* **Task goal**: Retype all of the data. Every line must match exactly.

— Start of Given information —

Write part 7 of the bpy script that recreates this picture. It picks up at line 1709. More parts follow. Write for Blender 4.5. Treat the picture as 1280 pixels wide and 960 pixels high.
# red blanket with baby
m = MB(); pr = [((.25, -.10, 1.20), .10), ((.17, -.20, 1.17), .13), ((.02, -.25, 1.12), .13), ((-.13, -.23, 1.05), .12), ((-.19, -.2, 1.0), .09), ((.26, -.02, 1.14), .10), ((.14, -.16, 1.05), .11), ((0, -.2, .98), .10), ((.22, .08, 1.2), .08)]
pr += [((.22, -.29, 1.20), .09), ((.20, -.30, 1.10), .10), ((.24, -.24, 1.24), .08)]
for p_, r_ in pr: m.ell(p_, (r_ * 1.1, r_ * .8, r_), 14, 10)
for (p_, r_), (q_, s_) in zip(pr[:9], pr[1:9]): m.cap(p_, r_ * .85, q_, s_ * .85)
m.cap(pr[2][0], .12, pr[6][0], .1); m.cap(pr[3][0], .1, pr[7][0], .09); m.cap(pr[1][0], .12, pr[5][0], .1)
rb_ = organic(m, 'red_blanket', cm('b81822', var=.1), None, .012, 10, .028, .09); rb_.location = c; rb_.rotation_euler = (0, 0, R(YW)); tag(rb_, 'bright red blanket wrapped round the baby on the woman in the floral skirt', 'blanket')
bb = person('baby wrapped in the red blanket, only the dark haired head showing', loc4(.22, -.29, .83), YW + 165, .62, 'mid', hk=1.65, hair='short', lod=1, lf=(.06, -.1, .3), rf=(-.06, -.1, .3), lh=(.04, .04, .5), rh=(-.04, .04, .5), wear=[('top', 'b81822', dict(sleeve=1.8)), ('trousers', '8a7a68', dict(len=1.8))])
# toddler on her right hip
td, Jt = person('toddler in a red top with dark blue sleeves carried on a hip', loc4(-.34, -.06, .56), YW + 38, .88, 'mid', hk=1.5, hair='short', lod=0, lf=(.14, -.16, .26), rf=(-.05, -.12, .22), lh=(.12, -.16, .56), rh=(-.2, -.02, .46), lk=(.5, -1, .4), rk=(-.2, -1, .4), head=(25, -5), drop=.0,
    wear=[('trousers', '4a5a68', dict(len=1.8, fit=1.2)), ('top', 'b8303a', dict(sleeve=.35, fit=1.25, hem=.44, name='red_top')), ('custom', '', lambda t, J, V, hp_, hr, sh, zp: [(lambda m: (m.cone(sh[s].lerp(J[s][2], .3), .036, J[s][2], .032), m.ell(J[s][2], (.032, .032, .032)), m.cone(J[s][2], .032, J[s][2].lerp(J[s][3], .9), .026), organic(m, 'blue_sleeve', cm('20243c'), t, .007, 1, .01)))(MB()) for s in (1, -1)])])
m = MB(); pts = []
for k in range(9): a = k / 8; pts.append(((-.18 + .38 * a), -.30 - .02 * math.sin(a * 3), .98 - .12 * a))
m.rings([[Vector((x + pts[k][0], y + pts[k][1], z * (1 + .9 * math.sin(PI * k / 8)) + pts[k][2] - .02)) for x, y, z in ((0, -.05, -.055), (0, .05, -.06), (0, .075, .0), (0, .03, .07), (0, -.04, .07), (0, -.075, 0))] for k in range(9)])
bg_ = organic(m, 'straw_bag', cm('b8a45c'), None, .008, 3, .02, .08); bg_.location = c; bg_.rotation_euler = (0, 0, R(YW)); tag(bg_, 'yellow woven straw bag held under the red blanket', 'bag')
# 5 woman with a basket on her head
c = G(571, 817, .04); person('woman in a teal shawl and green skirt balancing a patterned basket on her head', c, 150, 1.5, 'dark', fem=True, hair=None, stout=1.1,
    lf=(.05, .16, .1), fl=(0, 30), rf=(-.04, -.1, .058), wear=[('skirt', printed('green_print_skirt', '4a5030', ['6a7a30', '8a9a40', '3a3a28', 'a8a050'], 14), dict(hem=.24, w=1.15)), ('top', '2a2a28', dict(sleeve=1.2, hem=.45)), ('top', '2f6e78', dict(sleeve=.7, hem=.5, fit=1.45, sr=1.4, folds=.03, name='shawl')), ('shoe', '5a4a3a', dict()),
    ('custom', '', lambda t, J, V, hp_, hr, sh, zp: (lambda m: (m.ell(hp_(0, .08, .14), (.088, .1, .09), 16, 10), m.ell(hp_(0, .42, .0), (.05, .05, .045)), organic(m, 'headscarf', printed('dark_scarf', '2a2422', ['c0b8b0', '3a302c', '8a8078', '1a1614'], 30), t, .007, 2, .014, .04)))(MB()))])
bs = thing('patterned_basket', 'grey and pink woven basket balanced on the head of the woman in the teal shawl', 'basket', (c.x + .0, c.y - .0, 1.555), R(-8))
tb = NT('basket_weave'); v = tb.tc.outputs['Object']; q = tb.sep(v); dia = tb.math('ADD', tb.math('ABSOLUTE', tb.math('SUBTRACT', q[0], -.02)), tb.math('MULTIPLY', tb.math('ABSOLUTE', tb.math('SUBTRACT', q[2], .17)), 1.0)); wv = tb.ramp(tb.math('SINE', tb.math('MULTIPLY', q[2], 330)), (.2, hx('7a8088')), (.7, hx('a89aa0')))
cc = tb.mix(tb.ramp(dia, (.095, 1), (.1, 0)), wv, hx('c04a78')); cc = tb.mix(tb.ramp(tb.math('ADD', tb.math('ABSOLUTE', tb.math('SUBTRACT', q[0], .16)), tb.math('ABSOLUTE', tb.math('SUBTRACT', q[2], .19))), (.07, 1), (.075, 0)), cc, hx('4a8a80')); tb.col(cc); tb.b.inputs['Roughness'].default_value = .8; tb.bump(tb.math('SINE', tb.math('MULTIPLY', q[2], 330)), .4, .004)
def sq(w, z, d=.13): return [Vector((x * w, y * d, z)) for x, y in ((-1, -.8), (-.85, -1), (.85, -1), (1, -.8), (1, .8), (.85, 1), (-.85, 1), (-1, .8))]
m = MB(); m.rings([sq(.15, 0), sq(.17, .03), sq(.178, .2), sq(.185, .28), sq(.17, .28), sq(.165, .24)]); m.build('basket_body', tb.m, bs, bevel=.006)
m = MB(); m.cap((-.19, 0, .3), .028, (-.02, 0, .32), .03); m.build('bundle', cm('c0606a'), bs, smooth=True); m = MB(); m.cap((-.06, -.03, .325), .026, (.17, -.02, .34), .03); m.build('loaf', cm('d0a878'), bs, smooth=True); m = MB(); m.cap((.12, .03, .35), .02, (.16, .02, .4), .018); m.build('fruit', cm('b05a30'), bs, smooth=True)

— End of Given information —

* **Output of the task**:
Write part 7 of the bpy script that recreates this picture. It picks up at line 1709. More parts follow. Write for Blender 4.5. Treat the picture as 1280 pixels wide and 960 pixels high.
# red blanket with baby
m = MB(); pr = [((.25, -.10, 1.20), .10), ((.17, -.20, 1.17), .13), ((.02, -.25, 1.12), .13), ((-.13, -.23, 1.05), .12), ((-.19, -.2, 1.0), .09), ((.26, -.02, 1.14), .10), ((.14, -.16, 1.05), .11), ((0, -.2, .98), .10), ((.22, .08, 1.2), .08)]
pr += [((.22, -.29, 1.20), .09), ((.20, -.30, 1.10), .10), ((.24, -.24, 1.24), .08)]
for p_, r_ in pr: m.ell(p_, (r_ * 1.1, r_ * .8, r_), 14, 10)
for (p_, r_), (q_, s_) in zip(pr[:9], pr[1:9]): m.cap(p_, r_ * .85, q_, s_ * .85)
m.cap(pr[2][0], .12, pr[6][0], .1); m.cap(pr[3][0], .1, pr[7][0], .09); m.cap(pr[1][0], .12, pr[5][0], .1)
rb_ = organic(m, 'red_blanket', cm('b81822', var=.1), None, .012, 10, .028, .09); rb_.location = c; rb_.rotation_euler = (0, 0, R(YW)); tag(rb_, 'bright red blanket wrapped round the baby on the woman in the floral skirt', 'blanket')
bb = person('baby wrapped in the red blanket, only the dark haired head showing', loc4(.22, -.29, .83), YW + 165, .62, 'mid', hk=1.65, hair='short', lod=1, lf=(.06, -.1, .3), rf=(-.06, -.1, .3), lh=(.04, .04, .5), rh=(-.04, .04, .5), wear=[('top', 'b81822', dict(sleeve=1.8)), ('trousers', '8a7a68', dict(len=1.8))])
# toddler on her right hip
td, Jt = person('toddler in a red top with dark blue sleeves carried on a hip', loc4(-.34, -.06, .56), YW + 38, .88, 'mid', hk=1.5, hair='short', lod=0, lf=(.14, -.16, .26), rf=(-.05, -.12, .22), lh=(.12, -.16, .56), rh=(-.2, -.02, .46), lk=(.5, -1, .4), rk=(-.2, -1, .4), head=(25, -5), drop=.0,
    wear=[('trousers', '4a5a68', dict(len=1.8, fit=1.2)), ('top', 'b8303a', dict(sleeve=.35, fit=1.25, hem=.44, name='red_top')), ('custom', '', lambda t, J, V, hp_, hr, sh, zp: [(lambda m: (m.cone(sh[s].lerp(J[s][2], .3), .036, J[s][2], .032), m.ell(J[s][2], (.032, .032, .032)), m.cone(J[s][2], .032, J[s][2].lerp(J[s][3], .9), .026), organic(m, 'blue_sleeve', cm('20243c'), t, .007, 1, .01)))(MB()) for s in (1, -1)])])
m = MB(); pts = []
for k in range(9): a = k / 8; pts.append(((-.18 + .38 * a), -.30 - .02 * math.sin(a * 3), .98 - .12 * a))
m.rings([[Vector((x + pts[k][0], y + pts[k][1], z * (1 + .9 * math.sin(PI * k / 8)) + pts[k][2] - .02)) for x, y, z in ((0, -.05, -.055), (0, .05, -.06), (0, .075, .0), (0, .03, .07), (0, -.04, .07), (0, -.075, 0))] for k in range(9)])
bg_ = organic(m, 'straw_bag', cm('b8a45c'), None, .008, 3, .02, .08); bg_.location = c; bg_.rotation_euler = (0, 0, R(YW)); tag(bg_, 'yellow woven straw bag held under the red blanket', 'bag')
# 5 woman with a basket on her head
c = G(571, 817, .04); person('woman in a teal shawl and green skirt balancing a patterned basket on her head', c, 150, 1.5, 'dark', fem=True, hair=None, stout=1.1,
    lf=(.05, .16, .1), fl=(0, 30), rf=(-.04, -.1, .058), wear=[('skirt', printed('green_print_skirt', '4a5030', ['6a7a30', '8a9a40', '3a3a28', 'a8a050'], 14), dict(hem=.24, w=1.15)), ('top', '2a2a28', dict(sleeve=1.2, hem=.45)), ('top', '2f6e78', dict(sleeve=.7, hem=.5, fit=1.45, sr=1.4, folds=.03, name='shawl')), ('shoe', '5a4a3a', dict()),
    ('custom', '', lambda t, J, V, hp_, hr, sh, zp: (lambda m: (m.ell(hp_(0, .08, .14), (.088, .1, .09), 16, 10), m.ell(hp_(0, .42, .0), (.05, .05, .045)), organic(m, 'headscarf', printed('dark_scarf', '2a2422', ['c0b8b0', '3a302c', '8a8078', '1a1614'], 30), t, .007, 2, .014, .04)))(MB()))])
bs = thing('patterned_basket', 'grey and pink woven basket balanced on the head of the woman in the teal shawl', 'basket', (c.x + .0, c.y - .0, 1.555), R(-8))
tb = NT('basket_weave'); v = tb.tc.outputs['Object']; q = tb.sep(v); dia = tb.math('ADD', tb.math('ABSOLUTE', tb.math('SUBTRACT', q[0], -.02)), tb.math('MULTIPLY', tb.math('ABSOLUTE', tb.math('SUBTRACT', q[2], .17)), 1.0)); wv = tb.ramp(tb.math('SINE', tb.math('MULTIPLY', q[2], 330)), (.2, hx('7a8088')), (.7, hx('a89aa0')))
cc = tb.mix(tb.ramp(dia, (.095, 1), (.1, 0)), wv, hx('c04a78')); cc = tb.mix(tb.ramp(tb.math('ADD', tb.math('ABSOLUTE', tb.math('SUBTRACT', q[0], .16)), tb.math('ABSOLUTE', tb.math('SUBTRACT', q[2], .19))), (.07, 1), (.075, 0)), cc, hx('4a8a80')); tb.col(cc); tb.b.inputs['Roughness'].default_value = .8; tb.bump(tb.math('SINE', tb.math('MULTIPLY', q[2], 330)), .4, .004)
def sq(w, z, d=.13): return [Vector((x * w, y * d, z)) for x, y in ((-1, -.8), (-.85, -1), (.85, -1), (1, -.8), (1, .8), (.85, 1), (-.85, 1), (-1, .8))]
m = MB(); m.rings([sq(.15, 0), sq(.17, .03), sq(.178, .2), sq(.185, .28), sq(.17, .28), sq(.165, .24)]); m.build('basket_body', tb.m, bs, bevel=.006)
m = MB(); m.cap((-.19, 0, .3), .028, (-.02, 0, .32), .03); m.build('bundle', cm('c0606a'), bs, smooth=True); m = MB(); m.cap((-.06, -.03, .325), .026, (.17, -.02, .34), .03); m.build('loaf', cm('d0a878'), bs, smooth=True); m = MB(); m.cap((.12, .03, .35), .02, (.16, .02, .4), .018); m.build('fruit', cm('b05a30'), bs, smooth=True)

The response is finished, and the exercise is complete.